We will also construct a center for electronic media and performing arts on the hill above Eighth Street, just south of Folsom Library. It will hold a 1,200-seat auditorium, a 400-seat recital hall, black-box theaters, studios, exhibition galleries, rehearsal rooms, and accommodations for artists in residence. Performance spaces will provide world-class facilities for concerts, dramatic productions, and other university events. This remarkable facility will celebrate, support, and extend Rensselaer’s distinctive position in electronic media and the electronic arts, and elevate the quality of intellectual and creative life on campus.
Other changes slated for the south side of campus include an entrance on College Avenue, a 500-car parking garage, and a pedestrian pathway from Fifteenth Street to the new arts center. To meet increased demands on energy systems, Rensselaer will build an electrical substation and a chiller facility alongside the parking garage and an additional boiler plant near the J Building.
These plans for a growing Rensselaer are available in Folsom Library and the Visitors’ Information Center. They are before the Rensselaer community and the public for review and comment. A public hearing, which is part of the State Environmental Quality Review, has been scheduled for September 11 at 7 pm in Troy City Hall.
In conjunction with the revitalization of the south campus, the offices of the dean of students and first-year experience will relocate from the fourth floor of the Troy Building to Academy Hall. That move will include Disabled Student Services, First-Year Experience, Greek Programs, International Student Services, and Minority Student Affairs. This will create a corridor of student services along Fifteenth Street that includes the Rensselaer Union, Rensselaer Health Services, Public Safety, and the Mueller Center.

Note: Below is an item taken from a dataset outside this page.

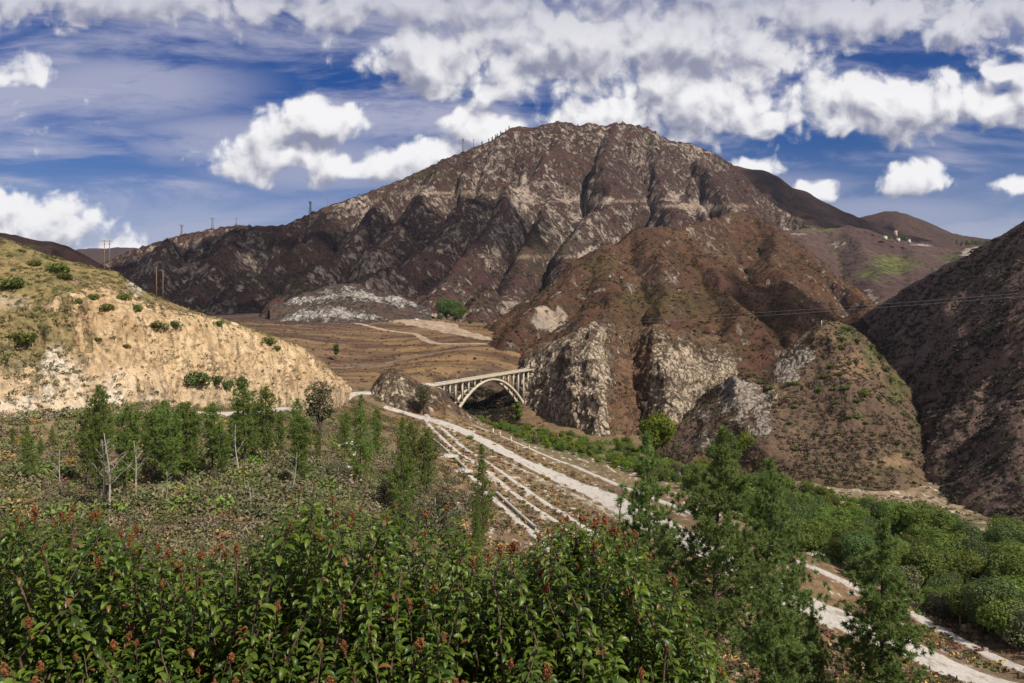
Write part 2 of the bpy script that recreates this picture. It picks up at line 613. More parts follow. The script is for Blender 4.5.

The Office of the Vice President for Institute Advancement, with which I must be in continual contact as we prepare for a major fund-raising campaign, will relocate from Academy Hall to the Troy Building.
I will discuss these plans, review the state of the Institute, and respond to your questions and suggestions at a special town meeting Thursday, September 13, from 4 to 6 pm in Room 308 of the Darrin Communications Center. Please come to learn more and to share your ideas.
I give you my sincere best wishes for a rewarding new academic year.